### [What to do]
Everything from the first line of the records below through the line containing "b.build('oval_inlay', M['black'], d_)" is to be retyped exactly; leave out the rest.
━━ Records shown ━━
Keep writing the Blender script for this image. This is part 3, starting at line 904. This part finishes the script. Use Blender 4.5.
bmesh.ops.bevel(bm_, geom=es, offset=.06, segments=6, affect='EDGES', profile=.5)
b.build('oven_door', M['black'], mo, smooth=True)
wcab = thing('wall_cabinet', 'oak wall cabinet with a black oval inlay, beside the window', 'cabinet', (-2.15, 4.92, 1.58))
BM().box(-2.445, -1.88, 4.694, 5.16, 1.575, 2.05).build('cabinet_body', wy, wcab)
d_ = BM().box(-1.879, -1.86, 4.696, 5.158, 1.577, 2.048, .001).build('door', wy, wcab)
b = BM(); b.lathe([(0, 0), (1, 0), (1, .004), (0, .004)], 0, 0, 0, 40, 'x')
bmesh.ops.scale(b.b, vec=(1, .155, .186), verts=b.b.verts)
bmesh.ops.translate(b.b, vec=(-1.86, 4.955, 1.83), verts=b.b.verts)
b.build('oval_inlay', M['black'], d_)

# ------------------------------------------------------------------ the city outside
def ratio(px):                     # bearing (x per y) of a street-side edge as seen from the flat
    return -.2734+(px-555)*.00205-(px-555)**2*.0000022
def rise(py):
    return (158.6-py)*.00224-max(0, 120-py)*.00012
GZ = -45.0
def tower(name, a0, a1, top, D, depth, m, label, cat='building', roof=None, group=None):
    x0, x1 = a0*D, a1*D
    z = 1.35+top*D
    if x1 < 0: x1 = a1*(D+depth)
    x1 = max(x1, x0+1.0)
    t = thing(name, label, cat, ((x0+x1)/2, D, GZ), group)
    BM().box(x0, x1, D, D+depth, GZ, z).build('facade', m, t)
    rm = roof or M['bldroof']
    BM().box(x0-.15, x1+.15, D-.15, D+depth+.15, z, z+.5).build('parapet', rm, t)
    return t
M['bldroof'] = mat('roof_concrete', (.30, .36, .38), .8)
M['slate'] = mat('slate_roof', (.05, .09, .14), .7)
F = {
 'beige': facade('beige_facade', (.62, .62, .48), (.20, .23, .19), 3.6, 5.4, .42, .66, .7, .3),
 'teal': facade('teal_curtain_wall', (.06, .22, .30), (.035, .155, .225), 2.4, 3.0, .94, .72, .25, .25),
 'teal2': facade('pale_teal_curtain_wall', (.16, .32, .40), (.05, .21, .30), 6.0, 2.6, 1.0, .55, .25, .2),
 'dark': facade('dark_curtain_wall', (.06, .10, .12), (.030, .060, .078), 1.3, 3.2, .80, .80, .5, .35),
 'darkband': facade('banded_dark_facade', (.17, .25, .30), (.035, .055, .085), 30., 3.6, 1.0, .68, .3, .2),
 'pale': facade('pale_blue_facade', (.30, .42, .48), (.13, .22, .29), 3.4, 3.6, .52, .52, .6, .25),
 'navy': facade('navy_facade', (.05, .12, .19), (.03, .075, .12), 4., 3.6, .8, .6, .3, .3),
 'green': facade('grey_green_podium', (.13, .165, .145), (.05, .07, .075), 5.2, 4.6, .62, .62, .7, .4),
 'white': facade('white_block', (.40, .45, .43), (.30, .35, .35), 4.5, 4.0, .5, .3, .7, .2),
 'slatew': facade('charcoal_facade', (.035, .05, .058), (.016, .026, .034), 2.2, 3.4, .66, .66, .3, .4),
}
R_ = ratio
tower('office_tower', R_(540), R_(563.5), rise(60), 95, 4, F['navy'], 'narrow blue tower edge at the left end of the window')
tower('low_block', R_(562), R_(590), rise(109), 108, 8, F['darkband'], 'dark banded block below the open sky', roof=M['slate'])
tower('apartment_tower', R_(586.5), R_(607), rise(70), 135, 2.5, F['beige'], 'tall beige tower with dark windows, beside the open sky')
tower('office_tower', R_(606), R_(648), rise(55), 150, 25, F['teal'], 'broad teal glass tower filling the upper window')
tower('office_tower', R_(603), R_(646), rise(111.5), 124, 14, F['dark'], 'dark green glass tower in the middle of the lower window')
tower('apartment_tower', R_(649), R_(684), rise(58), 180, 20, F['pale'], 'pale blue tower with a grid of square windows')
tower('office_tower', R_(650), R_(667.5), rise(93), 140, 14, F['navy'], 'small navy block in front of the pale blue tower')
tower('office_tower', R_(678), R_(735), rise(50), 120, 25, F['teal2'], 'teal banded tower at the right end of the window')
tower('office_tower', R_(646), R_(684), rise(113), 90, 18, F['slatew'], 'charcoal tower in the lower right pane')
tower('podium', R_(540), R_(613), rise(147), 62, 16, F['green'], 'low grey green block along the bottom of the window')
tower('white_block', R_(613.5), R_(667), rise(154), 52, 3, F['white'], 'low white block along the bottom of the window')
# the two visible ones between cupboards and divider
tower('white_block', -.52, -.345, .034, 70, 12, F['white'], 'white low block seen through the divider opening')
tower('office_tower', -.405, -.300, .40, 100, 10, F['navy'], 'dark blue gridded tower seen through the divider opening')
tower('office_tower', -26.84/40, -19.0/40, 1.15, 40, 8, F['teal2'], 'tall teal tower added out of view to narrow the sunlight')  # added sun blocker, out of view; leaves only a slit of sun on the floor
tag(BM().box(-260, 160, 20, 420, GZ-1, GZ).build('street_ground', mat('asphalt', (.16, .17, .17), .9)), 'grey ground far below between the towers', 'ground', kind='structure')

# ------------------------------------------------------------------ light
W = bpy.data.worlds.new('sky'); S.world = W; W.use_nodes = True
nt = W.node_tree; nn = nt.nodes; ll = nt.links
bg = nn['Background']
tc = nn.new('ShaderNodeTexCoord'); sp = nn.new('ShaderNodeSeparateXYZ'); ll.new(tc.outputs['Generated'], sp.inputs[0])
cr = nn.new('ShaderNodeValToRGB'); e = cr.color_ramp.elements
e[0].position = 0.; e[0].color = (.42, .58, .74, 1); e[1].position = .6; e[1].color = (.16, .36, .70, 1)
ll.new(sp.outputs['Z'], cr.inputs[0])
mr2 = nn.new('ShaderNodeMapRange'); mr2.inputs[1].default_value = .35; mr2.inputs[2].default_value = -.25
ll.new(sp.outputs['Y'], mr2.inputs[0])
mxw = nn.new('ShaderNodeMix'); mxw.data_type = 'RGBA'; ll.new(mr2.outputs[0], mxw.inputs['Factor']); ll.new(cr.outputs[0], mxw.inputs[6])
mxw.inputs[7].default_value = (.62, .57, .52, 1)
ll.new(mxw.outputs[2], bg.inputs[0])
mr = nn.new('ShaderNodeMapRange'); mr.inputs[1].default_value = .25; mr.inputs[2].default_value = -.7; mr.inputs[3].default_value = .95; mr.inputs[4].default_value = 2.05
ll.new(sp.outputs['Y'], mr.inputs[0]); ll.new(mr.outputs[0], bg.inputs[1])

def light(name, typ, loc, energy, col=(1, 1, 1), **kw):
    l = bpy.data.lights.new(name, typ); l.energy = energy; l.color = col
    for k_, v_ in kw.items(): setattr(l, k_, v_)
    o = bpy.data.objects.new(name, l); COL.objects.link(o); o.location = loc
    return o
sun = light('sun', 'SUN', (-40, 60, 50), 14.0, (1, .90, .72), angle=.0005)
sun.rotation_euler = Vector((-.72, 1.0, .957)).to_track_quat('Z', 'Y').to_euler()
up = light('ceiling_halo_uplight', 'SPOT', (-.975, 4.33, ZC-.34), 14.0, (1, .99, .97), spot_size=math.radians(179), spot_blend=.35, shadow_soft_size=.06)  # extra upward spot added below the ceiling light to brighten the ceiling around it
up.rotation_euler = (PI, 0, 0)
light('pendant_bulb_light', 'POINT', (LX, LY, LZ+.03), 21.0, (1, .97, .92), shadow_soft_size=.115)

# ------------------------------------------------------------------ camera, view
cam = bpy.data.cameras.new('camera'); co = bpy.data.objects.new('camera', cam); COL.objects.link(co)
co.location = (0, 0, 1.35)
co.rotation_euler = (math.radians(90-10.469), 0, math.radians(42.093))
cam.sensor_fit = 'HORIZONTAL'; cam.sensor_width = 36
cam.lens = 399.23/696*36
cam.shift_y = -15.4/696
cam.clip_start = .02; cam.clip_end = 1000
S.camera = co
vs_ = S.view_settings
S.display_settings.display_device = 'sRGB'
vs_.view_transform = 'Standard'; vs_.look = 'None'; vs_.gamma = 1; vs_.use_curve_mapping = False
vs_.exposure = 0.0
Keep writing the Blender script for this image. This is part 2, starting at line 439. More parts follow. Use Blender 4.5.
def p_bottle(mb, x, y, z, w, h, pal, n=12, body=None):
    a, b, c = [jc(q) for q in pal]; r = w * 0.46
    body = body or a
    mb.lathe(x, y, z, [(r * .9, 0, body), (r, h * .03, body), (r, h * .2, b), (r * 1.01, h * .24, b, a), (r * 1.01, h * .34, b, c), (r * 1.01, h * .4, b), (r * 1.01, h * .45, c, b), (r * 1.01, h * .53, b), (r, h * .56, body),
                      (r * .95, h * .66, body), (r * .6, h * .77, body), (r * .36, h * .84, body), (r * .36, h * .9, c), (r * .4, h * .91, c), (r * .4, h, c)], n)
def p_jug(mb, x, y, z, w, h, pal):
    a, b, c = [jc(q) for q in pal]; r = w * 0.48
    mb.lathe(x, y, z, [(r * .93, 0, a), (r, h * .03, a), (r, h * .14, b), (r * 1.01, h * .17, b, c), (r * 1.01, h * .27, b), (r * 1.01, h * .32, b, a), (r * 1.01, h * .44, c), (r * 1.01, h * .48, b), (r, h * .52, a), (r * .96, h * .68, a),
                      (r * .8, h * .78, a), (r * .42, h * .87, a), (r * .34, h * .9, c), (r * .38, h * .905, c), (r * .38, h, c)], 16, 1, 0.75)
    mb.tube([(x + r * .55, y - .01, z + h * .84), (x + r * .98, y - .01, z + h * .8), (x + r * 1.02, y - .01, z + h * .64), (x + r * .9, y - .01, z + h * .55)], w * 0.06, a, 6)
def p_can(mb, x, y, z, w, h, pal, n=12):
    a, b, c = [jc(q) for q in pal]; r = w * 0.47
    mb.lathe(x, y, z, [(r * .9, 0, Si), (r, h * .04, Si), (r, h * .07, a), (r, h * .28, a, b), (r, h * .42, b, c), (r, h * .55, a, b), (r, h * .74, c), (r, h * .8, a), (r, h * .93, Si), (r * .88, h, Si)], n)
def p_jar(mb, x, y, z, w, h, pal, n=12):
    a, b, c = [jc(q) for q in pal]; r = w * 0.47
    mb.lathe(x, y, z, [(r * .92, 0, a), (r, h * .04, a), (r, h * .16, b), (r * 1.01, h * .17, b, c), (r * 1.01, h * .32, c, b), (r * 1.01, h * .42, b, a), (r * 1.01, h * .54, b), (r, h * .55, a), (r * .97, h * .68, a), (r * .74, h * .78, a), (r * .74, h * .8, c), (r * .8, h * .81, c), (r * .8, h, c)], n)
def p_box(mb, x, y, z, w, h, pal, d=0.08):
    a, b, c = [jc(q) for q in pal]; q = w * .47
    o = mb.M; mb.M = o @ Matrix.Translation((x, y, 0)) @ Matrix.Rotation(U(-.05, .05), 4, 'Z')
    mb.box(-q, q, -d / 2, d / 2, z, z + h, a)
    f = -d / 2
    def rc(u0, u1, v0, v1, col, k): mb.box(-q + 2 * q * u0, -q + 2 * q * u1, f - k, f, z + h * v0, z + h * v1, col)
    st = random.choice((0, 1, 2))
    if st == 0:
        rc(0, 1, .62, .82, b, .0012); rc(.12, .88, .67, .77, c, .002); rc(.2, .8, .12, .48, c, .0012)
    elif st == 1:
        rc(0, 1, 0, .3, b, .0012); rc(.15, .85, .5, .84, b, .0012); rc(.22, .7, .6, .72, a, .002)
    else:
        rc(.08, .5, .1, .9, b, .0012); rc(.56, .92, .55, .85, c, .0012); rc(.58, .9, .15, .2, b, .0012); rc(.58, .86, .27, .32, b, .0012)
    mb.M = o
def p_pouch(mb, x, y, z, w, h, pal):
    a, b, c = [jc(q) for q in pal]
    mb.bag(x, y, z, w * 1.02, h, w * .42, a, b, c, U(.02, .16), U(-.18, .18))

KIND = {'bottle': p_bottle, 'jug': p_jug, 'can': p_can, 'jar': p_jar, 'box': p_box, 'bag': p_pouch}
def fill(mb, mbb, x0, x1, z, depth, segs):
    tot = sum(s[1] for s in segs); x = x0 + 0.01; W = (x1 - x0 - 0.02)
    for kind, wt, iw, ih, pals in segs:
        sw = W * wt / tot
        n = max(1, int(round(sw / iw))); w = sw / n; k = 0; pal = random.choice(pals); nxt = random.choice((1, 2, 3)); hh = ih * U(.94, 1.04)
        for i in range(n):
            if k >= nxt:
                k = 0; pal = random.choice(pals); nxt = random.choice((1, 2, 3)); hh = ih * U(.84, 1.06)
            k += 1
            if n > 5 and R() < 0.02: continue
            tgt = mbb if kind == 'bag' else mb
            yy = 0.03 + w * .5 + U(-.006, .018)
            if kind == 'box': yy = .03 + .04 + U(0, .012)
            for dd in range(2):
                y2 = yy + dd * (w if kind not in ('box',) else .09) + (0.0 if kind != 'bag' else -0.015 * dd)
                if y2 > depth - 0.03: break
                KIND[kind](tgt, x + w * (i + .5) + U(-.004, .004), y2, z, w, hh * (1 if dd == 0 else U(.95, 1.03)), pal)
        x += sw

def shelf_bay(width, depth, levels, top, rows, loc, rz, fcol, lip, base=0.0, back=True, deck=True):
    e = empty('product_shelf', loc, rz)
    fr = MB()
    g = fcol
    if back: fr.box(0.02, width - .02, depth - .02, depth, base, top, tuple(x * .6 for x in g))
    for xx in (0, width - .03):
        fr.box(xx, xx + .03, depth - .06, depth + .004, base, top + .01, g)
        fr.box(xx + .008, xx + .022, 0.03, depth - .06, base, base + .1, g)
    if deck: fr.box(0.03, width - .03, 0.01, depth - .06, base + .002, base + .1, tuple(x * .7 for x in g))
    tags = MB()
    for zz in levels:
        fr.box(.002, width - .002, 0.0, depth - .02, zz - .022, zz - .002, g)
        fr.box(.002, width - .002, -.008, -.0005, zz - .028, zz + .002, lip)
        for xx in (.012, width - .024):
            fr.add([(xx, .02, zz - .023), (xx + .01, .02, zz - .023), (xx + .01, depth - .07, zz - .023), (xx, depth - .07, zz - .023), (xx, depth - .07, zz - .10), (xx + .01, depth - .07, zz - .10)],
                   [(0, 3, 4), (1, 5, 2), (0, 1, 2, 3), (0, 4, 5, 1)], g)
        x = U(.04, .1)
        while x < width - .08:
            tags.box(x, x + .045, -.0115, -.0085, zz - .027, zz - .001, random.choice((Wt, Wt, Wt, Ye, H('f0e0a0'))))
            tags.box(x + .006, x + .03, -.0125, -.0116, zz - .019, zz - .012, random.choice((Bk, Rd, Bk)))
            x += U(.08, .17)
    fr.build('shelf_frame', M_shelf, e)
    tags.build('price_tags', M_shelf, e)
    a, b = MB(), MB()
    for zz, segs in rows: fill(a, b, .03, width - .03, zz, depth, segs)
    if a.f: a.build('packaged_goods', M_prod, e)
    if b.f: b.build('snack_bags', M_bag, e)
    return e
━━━
### [Written response]
Keep writing the Blender script for this image. This is part 3, starting at line 904. This part finishes the script. Use Blender 4.5.
bmesh.ops.bevel(bm_, geom=es, offset=.06, segments=6, affect='EDGES', profile=.5)
b.build('oven_door', M['black'], mo, smooth=True)
wcab = thing('wall_cabinet', 'oak wall cabinet with a black oval inlay, beside the window', 'cabinet', (-2.15, 4.92, 1.58))
BM().box(-2.445, -1.88, 4.694, 5.16, 1.575, 2.05).build('cabinet_body', wy, wcab)
d_ = BM().box(-1.879, -1.86, 4.696, 5.158, 1.577, 2.048, .001).build('door', wy, wcab)
b = BM(); b.lathe([(0, 0), (1, 0), (1, .004), (0, .004)], 0, 0, 0, 40, 'x')
bmesh.ops.scale(b.b, vec=(1, .155, .186), verts=b.b.verts)
bmesh.ops.translate(b.b, vec=(-1.86, 4.955, 1.83), verts=b.b.verts)
b.build('oval_inlay', M['black'], d_)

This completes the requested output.